Hounds for Heroes runs a training centre near Petersfield where the dogs are being taught skills such as opening doors and using cash machines.
Once they have been trained, they will be partnered with injured military and emergency service personnel.
The charity was set up by veteran of the first Gulf War, Allen Parton.
Mr Parton's assistance dog Endal helped him recover from a serious head injury.
One of the dogs is named after Red Arrows pilot Flt Lt Jon Egging who died in a crash at the Bournemouth Air Festival in Dorset.
He died following a display which was raising money for Hounds for Heroes.
The puppies live with "puppy parents" who foster them and help to train and socialise them over the next few months.
Their specialist training begins when they join their eventual owners.
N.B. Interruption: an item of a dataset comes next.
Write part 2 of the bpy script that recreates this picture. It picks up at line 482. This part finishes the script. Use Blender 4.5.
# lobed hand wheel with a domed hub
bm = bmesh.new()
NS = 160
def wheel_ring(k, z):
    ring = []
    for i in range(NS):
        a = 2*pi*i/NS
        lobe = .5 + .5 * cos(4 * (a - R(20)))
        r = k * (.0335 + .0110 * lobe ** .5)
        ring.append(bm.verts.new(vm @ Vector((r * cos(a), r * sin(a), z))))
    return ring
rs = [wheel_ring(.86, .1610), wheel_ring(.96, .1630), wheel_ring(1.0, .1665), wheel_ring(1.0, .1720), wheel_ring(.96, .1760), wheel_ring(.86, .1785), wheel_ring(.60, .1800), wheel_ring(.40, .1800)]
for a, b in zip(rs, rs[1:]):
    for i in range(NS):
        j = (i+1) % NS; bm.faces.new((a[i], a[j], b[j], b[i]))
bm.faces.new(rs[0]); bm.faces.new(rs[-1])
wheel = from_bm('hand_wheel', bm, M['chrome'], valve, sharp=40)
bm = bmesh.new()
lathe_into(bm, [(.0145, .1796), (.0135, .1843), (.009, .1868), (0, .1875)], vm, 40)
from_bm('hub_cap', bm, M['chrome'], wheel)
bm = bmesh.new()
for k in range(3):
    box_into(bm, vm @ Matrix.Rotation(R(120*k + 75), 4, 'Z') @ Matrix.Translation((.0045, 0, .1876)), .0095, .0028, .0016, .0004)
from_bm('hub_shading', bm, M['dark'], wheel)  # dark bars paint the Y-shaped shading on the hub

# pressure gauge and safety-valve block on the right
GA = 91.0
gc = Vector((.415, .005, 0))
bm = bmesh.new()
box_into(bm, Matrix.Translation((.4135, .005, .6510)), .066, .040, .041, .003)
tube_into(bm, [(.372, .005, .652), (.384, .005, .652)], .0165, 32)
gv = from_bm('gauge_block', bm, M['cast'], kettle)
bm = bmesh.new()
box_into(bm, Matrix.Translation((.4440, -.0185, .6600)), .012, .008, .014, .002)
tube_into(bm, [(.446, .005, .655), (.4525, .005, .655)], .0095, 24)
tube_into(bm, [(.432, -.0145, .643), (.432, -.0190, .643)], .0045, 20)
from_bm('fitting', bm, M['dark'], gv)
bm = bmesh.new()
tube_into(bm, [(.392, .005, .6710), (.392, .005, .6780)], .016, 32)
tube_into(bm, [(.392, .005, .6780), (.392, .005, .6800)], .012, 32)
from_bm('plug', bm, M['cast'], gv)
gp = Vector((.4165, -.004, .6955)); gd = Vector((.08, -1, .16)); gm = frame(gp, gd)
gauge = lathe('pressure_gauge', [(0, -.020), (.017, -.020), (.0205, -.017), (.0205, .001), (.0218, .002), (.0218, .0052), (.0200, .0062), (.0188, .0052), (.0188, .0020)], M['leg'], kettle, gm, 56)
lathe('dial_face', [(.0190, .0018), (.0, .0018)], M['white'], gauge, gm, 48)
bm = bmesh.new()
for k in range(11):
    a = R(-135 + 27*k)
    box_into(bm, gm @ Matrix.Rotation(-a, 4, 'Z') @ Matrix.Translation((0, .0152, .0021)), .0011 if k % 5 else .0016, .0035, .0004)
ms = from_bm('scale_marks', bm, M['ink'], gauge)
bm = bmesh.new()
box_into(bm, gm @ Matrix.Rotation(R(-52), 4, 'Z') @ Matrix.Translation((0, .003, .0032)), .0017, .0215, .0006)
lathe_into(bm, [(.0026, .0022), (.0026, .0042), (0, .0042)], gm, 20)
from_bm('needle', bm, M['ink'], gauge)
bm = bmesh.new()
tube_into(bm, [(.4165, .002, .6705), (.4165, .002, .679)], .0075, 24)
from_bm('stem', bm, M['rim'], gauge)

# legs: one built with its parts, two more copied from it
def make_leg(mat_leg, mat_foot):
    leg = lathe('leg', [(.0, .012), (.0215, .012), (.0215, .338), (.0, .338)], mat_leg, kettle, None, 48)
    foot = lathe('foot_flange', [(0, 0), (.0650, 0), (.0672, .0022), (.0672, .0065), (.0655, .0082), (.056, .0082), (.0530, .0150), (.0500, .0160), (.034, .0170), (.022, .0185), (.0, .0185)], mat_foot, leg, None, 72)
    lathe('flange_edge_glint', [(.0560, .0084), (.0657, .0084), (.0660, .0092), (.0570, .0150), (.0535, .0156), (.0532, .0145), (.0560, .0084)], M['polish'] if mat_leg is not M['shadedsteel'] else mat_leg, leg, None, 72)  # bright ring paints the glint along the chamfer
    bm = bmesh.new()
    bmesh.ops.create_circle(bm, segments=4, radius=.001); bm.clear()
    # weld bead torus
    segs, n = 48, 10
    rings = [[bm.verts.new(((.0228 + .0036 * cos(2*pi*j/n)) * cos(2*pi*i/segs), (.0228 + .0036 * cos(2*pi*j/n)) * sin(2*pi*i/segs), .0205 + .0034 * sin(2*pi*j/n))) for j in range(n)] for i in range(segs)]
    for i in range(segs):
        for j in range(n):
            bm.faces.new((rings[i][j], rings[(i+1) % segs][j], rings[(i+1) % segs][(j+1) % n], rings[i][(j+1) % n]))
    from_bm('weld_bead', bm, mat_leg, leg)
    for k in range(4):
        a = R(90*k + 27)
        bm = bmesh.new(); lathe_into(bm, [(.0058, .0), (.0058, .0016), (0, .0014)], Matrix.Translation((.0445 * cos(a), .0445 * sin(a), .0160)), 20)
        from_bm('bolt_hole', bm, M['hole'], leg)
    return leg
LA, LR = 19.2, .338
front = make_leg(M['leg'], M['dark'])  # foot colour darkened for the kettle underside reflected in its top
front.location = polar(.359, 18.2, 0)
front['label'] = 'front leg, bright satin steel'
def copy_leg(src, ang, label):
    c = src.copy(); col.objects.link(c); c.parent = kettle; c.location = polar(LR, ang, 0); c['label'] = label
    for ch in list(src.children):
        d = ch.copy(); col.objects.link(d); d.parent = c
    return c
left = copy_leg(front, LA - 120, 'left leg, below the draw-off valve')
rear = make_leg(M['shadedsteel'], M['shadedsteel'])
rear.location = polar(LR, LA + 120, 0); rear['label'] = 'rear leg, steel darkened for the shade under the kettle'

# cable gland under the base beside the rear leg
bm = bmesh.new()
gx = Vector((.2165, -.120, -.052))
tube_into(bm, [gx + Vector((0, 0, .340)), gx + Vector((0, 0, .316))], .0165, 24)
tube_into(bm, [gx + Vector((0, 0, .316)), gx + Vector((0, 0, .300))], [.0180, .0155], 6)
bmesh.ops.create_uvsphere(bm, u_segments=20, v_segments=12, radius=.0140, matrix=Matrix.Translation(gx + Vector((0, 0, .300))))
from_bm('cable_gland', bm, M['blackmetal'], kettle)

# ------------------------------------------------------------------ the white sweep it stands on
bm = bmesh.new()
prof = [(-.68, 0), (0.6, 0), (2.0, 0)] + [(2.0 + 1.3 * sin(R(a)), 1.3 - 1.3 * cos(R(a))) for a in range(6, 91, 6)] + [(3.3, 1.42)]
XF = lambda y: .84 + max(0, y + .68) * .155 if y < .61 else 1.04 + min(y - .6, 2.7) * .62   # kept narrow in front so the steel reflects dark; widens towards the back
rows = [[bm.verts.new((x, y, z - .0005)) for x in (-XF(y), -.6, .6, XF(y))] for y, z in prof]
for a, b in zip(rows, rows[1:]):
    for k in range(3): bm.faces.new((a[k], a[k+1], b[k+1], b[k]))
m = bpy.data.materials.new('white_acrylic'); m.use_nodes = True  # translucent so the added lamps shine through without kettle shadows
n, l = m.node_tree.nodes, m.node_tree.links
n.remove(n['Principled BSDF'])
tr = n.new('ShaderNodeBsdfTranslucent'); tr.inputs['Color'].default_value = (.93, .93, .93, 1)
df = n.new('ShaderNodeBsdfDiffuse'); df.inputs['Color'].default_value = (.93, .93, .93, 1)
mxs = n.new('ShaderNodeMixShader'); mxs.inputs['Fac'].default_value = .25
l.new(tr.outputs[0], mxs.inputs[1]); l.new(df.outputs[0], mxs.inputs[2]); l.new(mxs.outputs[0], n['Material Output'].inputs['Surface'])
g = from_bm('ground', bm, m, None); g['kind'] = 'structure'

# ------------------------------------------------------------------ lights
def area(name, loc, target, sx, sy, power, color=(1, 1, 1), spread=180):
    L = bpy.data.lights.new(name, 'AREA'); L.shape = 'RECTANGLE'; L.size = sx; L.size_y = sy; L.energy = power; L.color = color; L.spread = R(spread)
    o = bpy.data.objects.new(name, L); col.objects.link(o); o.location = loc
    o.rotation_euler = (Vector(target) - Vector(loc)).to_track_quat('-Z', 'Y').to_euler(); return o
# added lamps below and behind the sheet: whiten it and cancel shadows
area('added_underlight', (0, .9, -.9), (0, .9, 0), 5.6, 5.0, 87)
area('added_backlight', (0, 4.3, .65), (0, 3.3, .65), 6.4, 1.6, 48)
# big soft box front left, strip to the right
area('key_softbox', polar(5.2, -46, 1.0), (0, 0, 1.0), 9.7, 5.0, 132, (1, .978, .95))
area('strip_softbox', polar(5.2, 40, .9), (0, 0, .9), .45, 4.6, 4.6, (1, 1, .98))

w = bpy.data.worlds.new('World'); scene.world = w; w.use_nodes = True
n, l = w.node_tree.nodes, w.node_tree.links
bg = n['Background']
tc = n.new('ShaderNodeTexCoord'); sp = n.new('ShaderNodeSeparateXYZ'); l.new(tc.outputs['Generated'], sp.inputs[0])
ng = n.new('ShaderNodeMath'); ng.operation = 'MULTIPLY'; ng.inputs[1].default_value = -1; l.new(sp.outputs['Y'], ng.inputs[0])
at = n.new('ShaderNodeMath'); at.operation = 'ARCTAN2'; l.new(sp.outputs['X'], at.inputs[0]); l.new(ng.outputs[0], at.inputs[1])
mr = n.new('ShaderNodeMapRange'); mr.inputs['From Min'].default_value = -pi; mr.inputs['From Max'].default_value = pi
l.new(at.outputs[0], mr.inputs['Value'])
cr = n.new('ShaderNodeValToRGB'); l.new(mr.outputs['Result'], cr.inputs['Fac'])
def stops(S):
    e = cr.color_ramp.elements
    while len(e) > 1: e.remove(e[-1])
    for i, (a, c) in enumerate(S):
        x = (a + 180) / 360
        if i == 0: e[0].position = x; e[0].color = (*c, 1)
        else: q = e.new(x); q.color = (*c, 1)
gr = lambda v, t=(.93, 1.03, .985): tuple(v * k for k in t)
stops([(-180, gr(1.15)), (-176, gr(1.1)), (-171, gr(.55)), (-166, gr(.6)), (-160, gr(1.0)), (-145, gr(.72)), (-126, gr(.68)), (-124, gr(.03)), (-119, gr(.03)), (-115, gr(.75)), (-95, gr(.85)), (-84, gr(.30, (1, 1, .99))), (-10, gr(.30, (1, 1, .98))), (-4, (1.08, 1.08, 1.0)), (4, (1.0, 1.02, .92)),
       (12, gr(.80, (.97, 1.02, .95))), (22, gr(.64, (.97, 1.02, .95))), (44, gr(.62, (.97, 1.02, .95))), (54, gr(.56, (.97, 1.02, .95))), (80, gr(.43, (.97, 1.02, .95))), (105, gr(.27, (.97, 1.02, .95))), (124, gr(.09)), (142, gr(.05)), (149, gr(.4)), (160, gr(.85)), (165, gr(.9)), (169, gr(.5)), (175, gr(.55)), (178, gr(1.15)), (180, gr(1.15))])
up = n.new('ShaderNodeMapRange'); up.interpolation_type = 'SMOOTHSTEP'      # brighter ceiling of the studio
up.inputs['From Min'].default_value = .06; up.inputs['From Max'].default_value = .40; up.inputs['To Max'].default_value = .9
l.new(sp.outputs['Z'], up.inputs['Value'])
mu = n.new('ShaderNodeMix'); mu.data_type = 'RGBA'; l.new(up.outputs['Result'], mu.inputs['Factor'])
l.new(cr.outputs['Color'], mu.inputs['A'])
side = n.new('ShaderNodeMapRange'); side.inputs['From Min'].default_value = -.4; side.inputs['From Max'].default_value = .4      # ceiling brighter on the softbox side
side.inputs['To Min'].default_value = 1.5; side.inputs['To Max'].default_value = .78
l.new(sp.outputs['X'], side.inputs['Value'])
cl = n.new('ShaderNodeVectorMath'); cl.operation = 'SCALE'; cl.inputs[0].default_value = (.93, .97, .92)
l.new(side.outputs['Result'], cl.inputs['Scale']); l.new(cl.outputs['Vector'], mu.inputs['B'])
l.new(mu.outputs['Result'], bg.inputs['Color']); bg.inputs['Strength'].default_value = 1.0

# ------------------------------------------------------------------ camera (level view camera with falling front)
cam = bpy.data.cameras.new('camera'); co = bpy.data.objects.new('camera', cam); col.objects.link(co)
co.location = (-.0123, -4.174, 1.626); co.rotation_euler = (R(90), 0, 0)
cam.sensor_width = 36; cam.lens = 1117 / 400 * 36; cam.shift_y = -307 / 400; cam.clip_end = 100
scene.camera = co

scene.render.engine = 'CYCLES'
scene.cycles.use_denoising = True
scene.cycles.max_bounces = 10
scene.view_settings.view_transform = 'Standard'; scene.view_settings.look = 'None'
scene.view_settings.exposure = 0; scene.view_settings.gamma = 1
Christine Barrett, a volunteer helping to train the puppies, said: "It's very rewarding and obviously the first few months are the most difficult because that's when they're learning so much and so quickly.
'Saved my life'
Another volunteer Jane Chamberlain said: "You see it on the television all the time, these servicemen coming home and what they've been through and still have to go through - especially those with serious injuries.
"I don't think anywhere near enough is being done for them."
Mr Parton's injuries, suffered in a car crash while on service in 1991, left him partially paralysed with severe depression and amnesia. He could not even remember his wife and family.
The chief petty officer credits Endal as a "wonderdog" who helped get his life back on track.
The pedigree Labrador helped with everything from the weekly shopping to getting his owner into the recovery position if he collapsed.
Endal died in 2009 but Mr Parton founded Hounds for Heroes in his memory.
Mr Parton said: "This is life-enabling. There are 900,000 people who could benefit from a dog and we're starting with six, but it doesn't stop here.
"To remind people, when those guns go quiet on the battlefield, the battles then with disability, trauma and bereavement are just beginning for so many.
"[Endal] brought me back to my wife and children in such a manner that, having lost memories of my wife, we got remarried five years ago. He saved my life."